Tak jauh berbeda, Haris didakwa dengan susunan Pasal 27 ayat (3) jo Pasal 45 ayat (3) UU ITE, Pasal 14 ayat (2) UU No. 1 Tahun 1946 subsider Pasal 15 UU No 1 Tahun 1946 atau Pasal 310 ayat (1) KUHP.
Baca Juga
Tim kuasa hukum Fatia dan Haris, Muhammad Isnur mengatakan jeratan UU ITE kepada pihak yang mengkritisi pemerintah memperlihatkan adanya kemunduran demokrasi. Baginya, jika pejabat publik atau pemerintah merasa benar, tunjukkan saja data ke publik.
“Aktivitas yang dilakukan oleh Fatia dan Haris merupakan ekspresi seorang warga negara yang dilindungi konstitusi sehingga tidak dapat dikenakan tindak pidana, terlebih sampai pada proses di pengadilan,” kata Isnur, Senin (3/4)
Keduanya, lanjut Isnur, merupakan peneliti di organisasi sipil, sama seperti jurnalis dari media yang resmi yang melakukan kerja-kerja jurnalistik. Sehingga UU ITE dengan delik pencemaran nama baik memang terlihat sekali sebagai bentuk pembungkaman terhadap kebebasan berpendapat.
Selain itu, penggunaan pasal UU ITE terhadap Fatia dan Haris menunjukan lemahnya komitmen pemerintah dalam mengimplementasi SKB Pedoman Implementasi UU ITE. Dalam dokumen tersebut disebutkan pada poin 3 huruf c bahwa Pasal 27 ayat (3) tidak dapat dikenakan pada bentuk penilaian, pendapat, hasil evaluasi atau sebuah kenyataan.
Sayangnya, pendapat yang berbasis pada sebuah kajian atau riset terhadap suatu kebijakan penting di Papua dengan melibatkan skandal konflik kepentingan pejabat publik justru dipidanakan.

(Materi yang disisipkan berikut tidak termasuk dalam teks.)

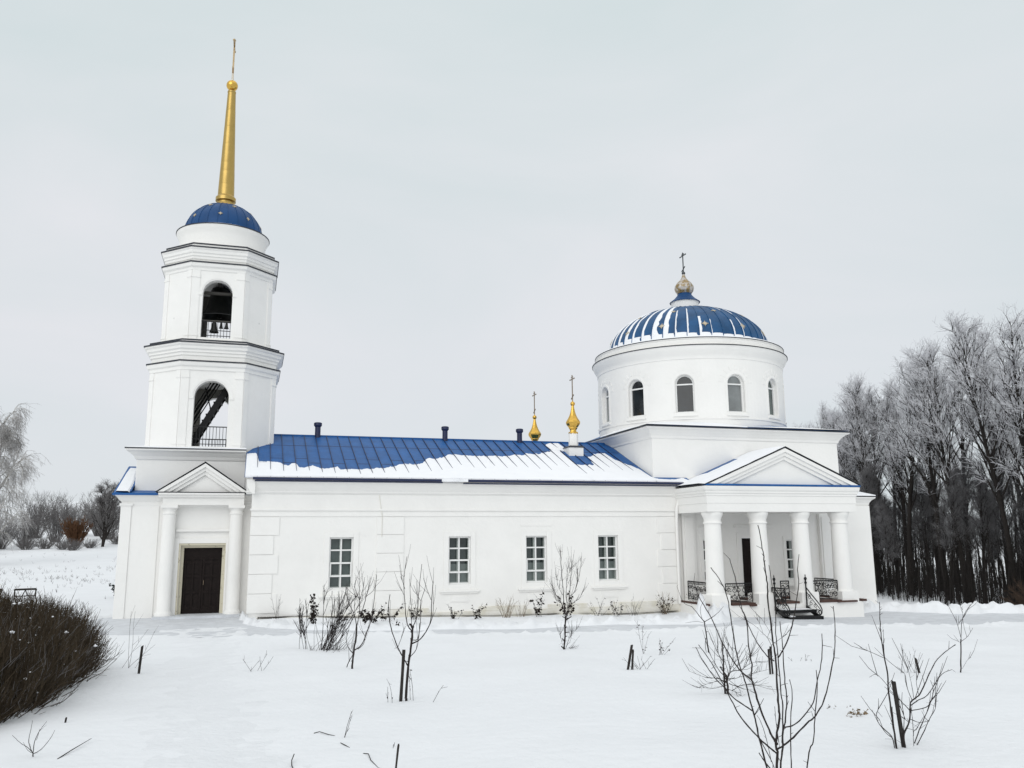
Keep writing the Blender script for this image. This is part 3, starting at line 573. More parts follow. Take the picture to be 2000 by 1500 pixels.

"Aktivitas yang dilakukan oleh Fatia dan Haris merupakan bagian dari upaya masyarakat sipil dalam mengontrol kerja pemerintah dan pejabat publik agar tak terjadi absolutisme atau penyimpangan kekuasaan. Dalam negara demokrasi, ada proses adu data,” jelasnya.
Selain itu, sepanjang proses hukum berjalan, tim hukum menemukan sejumlah kejanggalan. Secara formil, JPU melakukan pemisahan berkas perkara pidana (splitsing) terhadap Fatia dan Haris.
Hal ini tentu saja janggal, sebab keduanya berada dalam satu video dan platform yang sama serta tindakan baik Fatia - Haris tidak dapat dipisahkan.
Dalam persidangan pertama ini, Tim kuasa hukum Fatia dan Haris pun telah mengajukan surat permohonan penggabungan perkara kepada PN Jakarta Timur dan JPU.
Hal tersebut sejalan dengan asas non self-incrimination sebagaimana diatur oleh Pasal 14 angka (2) International Covenant on Civil and Political Rights (ICCPR) yang juga Indonesia telah ratifikasi lewat UU No, 12 Tahun 2005.
"Dalam kriminalisasi terhadap Fatia dan Haris, Jaksa tidak mengerti pembahasan dan pokok permasalahan pada masalah ini. Jaksa enggan untuk menyentuh pada aspek yang lebih substansial dengan mempertimbangkan riset ekonomi-politik penempatan militer di Papua tersebut,” tambah Isnur.